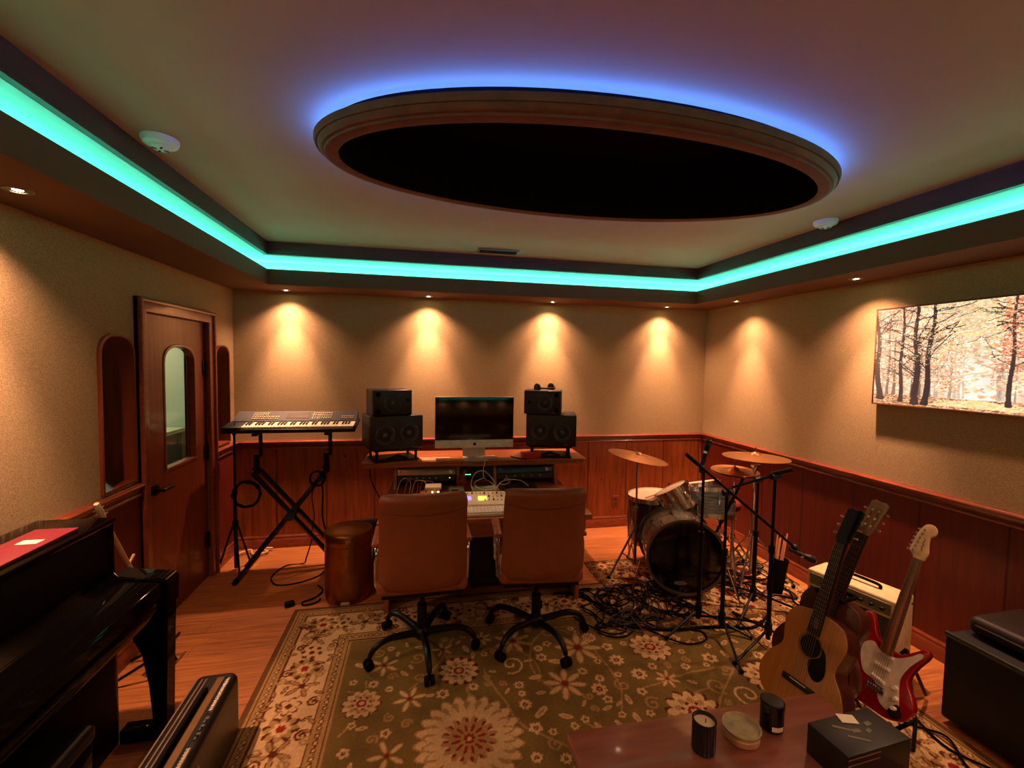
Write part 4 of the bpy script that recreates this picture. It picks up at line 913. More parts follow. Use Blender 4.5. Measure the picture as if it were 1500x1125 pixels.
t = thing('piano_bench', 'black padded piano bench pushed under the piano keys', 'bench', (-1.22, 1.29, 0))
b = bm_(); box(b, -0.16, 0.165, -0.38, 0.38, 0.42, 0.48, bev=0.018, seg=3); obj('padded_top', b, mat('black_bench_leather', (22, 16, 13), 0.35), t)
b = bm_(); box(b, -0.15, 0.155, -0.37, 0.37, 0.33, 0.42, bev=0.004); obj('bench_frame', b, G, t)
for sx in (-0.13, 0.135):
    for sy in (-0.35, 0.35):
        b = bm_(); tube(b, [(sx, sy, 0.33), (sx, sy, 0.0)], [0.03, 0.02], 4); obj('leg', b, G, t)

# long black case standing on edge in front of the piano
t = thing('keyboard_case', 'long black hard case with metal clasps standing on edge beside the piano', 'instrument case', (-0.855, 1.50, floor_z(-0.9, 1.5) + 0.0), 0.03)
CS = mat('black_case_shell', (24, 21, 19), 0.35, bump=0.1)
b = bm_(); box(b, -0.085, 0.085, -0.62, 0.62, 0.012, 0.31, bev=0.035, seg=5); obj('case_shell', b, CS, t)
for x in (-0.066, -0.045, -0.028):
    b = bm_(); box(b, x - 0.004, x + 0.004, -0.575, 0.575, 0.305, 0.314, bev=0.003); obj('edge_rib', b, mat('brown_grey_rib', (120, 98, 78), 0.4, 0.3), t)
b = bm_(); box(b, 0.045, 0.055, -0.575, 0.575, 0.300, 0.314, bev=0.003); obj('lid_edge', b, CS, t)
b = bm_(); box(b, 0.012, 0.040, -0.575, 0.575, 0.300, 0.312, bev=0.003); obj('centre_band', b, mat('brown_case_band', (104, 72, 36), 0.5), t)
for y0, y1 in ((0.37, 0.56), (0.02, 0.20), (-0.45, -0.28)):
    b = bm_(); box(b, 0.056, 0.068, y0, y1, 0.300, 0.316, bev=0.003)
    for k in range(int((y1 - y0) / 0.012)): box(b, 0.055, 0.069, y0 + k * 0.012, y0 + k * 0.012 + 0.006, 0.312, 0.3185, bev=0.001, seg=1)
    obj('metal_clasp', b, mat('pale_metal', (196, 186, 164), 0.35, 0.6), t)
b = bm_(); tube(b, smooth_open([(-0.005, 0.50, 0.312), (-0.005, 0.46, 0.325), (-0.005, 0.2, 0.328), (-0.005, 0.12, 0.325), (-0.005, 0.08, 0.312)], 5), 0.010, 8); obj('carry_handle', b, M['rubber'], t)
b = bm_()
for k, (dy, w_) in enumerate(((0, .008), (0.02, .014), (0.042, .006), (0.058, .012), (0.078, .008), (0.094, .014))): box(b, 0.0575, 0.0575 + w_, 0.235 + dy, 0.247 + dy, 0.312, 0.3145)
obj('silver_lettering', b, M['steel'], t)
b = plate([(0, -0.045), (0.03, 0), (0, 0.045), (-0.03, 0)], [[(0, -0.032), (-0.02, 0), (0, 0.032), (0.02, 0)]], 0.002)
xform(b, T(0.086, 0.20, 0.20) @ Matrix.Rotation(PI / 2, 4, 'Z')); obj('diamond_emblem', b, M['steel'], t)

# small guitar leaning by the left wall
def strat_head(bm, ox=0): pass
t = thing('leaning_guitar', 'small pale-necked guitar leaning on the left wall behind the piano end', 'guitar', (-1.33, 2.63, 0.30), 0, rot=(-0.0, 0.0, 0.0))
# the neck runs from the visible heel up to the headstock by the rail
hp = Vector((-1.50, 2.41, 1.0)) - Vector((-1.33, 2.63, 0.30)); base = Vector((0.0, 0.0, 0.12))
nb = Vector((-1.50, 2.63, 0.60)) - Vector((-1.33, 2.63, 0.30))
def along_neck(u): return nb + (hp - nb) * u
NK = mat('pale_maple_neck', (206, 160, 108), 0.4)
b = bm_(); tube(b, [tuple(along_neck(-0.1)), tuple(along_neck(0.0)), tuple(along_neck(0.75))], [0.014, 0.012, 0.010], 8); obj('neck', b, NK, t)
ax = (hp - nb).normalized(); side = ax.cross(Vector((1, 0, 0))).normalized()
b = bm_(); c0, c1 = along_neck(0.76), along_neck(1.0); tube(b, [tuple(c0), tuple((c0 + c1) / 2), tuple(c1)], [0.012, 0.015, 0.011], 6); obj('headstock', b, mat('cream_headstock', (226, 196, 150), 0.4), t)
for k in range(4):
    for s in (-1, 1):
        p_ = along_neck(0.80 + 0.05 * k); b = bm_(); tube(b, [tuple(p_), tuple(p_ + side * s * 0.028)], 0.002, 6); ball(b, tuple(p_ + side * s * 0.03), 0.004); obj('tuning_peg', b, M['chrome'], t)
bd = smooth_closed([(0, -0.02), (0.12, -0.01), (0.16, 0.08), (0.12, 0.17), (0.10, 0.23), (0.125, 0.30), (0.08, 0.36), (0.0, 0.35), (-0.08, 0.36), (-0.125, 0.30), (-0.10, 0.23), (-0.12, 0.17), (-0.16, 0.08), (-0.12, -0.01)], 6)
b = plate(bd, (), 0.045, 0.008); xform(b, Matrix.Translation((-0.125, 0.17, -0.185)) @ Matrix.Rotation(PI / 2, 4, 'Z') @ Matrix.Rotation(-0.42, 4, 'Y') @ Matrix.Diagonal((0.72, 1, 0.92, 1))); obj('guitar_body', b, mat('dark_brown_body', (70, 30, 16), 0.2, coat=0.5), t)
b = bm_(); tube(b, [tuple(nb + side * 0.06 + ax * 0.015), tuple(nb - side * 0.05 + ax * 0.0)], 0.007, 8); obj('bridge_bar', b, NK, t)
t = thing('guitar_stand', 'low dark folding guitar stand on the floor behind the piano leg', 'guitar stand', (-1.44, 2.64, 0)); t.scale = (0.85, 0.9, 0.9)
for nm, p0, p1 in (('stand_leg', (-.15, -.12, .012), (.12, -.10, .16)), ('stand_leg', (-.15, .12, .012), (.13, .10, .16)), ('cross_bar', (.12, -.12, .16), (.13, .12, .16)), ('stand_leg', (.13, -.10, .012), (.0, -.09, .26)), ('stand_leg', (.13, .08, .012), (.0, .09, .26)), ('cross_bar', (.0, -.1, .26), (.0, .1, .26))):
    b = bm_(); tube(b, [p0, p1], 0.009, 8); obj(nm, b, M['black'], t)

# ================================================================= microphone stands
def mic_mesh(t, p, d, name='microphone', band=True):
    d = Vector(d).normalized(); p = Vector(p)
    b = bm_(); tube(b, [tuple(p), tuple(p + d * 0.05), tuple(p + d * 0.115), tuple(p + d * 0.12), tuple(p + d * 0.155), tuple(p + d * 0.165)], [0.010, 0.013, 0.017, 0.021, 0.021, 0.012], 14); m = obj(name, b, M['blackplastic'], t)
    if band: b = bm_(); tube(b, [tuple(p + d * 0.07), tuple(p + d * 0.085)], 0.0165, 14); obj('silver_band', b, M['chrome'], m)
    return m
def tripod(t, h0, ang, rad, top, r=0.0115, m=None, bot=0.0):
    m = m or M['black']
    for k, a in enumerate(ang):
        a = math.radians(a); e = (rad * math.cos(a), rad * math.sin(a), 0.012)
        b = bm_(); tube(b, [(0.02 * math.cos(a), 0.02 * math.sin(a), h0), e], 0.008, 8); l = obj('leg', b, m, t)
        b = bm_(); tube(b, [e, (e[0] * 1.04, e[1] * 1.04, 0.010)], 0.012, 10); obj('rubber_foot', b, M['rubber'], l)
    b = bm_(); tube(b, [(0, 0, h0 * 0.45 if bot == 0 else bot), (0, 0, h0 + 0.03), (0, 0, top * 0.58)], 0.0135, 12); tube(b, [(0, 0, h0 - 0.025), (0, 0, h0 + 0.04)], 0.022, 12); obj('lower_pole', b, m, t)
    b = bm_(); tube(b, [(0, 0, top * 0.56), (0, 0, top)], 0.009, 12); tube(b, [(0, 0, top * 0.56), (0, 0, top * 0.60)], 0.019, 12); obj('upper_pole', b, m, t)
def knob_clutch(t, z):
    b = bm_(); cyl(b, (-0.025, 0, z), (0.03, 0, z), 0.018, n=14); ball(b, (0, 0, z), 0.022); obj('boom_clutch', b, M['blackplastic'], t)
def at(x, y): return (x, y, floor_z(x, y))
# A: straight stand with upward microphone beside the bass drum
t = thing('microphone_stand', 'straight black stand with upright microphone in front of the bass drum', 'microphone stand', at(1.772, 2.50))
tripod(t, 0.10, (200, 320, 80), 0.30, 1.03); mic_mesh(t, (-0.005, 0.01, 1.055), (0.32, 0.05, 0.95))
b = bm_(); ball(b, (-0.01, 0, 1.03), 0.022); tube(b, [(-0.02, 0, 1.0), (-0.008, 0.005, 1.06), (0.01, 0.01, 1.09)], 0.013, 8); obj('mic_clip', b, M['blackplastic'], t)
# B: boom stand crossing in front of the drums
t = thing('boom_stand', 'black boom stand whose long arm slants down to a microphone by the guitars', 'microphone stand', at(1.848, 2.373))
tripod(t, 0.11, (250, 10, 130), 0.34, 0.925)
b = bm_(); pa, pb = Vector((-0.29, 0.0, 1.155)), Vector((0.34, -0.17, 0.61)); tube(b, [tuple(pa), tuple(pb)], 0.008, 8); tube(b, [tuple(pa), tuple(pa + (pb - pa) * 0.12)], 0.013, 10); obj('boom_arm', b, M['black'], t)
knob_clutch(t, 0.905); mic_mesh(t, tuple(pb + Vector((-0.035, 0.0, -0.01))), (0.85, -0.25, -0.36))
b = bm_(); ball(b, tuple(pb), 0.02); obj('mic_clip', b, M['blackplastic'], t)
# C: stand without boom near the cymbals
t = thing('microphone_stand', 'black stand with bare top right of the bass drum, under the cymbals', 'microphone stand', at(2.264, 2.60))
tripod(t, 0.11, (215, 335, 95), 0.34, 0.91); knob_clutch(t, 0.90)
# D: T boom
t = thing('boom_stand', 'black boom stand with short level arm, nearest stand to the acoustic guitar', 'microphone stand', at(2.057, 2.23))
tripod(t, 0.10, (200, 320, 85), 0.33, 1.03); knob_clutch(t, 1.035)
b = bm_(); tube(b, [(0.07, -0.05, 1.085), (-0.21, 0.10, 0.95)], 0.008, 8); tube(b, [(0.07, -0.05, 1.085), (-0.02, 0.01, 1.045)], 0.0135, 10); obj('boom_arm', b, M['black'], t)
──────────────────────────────
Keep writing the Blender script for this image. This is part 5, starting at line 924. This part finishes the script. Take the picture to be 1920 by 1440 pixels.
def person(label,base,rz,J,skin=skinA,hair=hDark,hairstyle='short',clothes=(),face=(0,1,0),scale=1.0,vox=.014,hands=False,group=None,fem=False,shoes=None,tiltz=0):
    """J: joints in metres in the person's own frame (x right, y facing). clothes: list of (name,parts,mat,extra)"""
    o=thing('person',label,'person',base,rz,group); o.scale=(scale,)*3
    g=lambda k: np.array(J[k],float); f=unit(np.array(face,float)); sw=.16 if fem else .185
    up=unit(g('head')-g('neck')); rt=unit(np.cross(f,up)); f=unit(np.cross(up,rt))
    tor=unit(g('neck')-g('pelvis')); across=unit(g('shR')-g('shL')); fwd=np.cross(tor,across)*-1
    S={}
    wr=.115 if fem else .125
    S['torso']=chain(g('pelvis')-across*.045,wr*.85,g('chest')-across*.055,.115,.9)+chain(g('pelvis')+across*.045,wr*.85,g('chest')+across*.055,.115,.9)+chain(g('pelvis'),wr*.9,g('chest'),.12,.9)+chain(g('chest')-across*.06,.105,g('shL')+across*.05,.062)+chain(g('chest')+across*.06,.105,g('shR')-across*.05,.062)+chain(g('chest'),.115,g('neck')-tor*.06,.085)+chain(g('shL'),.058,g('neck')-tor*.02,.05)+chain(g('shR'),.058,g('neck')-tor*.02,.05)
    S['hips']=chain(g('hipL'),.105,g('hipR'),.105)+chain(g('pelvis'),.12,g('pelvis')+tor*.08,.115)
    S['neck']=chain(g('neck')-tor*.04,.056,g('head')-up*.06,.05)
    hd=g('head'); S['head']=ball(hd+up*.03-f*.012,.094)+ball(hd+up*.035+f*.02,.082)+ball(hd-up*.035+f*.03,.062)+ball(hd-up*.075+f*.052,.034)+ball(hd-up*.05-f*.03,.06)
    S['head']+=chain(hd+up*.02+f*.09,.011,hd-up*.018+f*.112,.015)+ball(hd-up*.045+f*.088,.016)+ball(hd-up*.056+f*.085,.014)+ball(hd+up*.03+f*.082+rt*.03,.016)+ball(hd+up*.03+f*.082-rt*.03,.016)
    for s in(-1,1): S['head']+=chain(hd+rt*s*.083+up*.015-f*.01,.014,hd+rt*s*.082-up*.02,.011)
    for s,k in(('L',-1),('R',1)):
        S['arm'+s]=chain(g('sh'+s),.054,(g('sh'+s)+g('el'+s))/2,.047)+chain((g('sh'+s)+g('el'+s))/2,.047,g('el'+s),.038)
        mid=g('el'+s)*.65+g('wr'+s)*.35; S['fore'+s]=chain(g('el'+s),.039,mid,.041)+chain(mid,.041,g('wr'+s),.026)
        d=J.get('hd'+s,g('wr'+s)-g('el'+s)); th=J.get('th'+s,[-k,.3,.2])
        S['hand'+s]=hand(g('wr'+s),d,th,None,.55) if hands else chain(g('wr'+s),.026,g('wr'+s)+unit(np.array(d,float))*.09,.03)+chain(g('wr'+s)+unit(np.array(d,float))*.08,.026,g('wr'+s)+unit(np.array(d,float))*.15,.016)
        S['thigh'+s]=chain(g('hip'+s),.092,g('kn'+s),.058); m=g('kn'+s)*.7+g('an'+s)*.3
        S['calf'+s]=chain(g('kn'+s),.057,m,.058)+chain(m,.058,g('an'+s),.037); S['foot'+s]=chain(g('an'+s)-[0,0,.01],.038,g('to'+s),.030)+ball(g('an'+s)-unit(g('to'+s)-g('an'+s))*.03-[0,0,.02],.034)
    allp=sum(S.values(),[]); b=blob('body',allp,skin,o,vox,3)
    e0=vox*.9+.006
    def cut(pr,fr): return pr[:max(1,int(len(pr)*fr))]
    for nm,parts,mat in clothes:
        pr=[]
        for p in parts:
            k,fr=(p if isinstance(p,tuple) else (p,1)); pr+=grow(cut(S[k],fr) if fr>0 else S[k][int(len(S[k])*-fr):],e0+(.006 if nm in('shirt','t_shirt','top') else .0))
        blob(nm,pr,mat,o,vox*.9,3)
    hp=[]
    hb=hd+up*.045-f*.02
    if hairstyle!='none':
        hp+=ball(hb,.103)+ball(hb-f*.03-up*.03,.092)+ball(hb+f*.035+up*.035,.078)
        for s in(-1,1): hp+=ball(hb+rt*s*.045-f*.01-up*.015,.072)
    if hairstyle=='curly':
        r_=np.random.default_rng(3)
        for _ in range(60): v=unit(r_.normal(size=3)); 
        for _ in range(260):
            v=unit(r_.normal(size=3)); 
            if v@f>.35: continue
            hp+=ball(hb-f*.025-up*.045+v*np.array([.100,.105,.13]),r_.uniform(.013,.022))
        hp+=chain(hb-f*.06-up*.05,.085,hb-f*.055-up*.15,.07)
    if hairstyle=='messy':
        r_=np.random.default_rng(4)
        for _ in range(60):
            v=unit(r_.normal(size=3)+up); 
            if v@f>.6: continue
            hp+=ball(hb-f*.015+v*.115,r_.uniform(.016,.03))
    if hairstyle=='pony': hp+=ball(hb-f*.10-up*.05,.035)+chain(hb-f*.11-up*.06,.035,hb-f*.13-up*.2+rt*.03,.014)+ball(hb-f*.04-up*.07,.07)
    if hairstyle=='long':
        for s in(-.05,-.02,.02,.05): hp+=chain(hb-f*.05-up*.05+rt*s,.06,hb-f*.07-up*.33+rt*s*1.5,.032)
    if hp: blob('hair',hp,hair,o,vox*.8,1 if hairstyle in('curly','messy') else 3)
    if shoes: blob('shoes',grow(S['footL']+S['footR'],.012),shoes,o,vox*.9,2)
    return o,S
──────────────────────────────
Stated exercise –
Every line in the data above that contains "Blender" needs to be copied.

Exercise response –
Write part 4 of the bpy script that recreates this picture. It picks up at line 913. More parts follow. Use Blender 4.5. Measure the picture as if it were 1500x1125 pixels.
Keep writing the Blender script for this image. This is part 5, starting at line 924. This part finishes the script. Take the picture to be 1920 by 1440 pixels.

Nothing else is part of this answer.